Scenes as source code:
——
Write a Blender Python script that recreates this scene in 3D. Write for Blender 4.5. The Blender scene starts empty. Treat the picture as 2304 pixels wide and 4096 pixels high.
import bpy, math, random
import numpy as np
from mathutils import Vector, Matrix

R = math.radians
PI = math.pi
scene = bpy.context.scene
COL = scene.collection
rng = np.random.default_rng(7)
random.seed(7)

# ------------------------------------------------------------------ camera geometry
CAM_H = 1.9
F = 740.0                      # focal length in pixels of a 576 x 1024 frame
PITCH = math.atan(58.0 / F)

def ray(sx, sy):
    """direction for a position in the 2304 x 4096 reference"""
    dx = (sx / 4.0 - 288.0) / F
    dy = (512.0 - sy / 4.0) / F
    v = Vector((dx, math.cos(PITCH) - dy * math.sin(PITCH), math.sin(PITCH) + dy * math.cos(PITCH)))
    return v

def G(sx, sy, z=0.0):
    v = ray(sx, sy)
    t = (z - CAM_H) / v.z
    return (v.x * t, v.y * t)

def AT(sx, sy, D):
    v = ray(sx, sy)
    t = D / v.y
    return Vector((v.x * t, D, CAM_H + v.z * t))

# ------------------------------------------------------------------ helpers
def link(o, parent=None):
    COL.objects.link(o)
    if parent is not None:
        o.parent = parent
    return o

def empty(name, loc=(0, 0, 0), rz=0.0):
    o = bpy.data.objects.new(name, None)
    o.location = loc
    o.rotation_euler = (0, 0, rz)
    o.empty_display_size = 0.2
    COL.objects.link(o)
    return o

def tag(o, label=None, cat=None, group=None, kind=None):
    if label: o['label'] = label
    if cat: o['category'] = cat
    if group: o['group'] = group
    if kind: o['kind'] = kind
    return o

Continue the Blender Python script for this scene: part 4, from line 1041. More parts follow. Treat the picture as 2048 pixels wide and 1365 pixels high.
——
The full set of records should be duplicated exactly.

Write a Blender Python script that recreates this scene in 3D. Write for Blender 4.5. The Blender scene starts empty. Treat the picture as 2304 pixels wide and 4096 pixels high.
import bpy, math, random
import numpy as np
from mathutils import Vector, Matrix

R = math.radians
PI = math.pi
scene = bpy.context.scene
COL = scene.collection
rng = np.random.default_rng(7)
random.seed(7)

# ------------------------------------------------------------------ camera geometry
CAM_H = 1.9
F = 740.0                      # focal length in pixels of a 576 x 1024 frame
PITCH = math.atan(58.0 / F)

def ray(sx, sy):
    """direction for a position in the 2304 x 4096 reference"""
    dx = (sx / 4.0 - 288.0) / F
    dy = (512.0 - sy / 4.0) / F
    v = Vector((dx, math.cos(PITCH) - dy * math.sin(PITCH), math.sin(PITCH) + dy * math.cos(PITCH)))
    return v

def G(sx, sy, z=0.0):
    v = ray(sx, sy)
    t = (z - CAM_H) / v.z
    return (v.x * t, v.y * t)

def AT(sx, sy, D):
    v = ray(sx, sy)
    t = D / v.y
    return Vector((v.x * t, D, CAM_H + v.z * t))

# ------------------------------------------------------------------ helpers
def link(o, parent=None):
    COL.objects.link(o)
    if parent is not None:
        o.parent = parent
    return o

def empty(name, loc=(0, 0, 0), rz=0.0):
    o = bpy.data.objects.new(name, None)
    o.location = loc
    o.rotation_euler = (0, 0, rz)
    o.empty_display_size = 0.2
    COL.objects.link(o)
    return o

def tag(o, label=None, cat=None, group=None, kind=None):
    if label: o['label'] = label
    if cat: o['category'] = cat
    if group: o['group'] = group
    if kind: o['kind'] = kind
    return o

Continue the Blender Python script for this scene: part 4, from line 1041. More parts follow. Treat the picture as 2048 pixels wide and 1365 pixels high.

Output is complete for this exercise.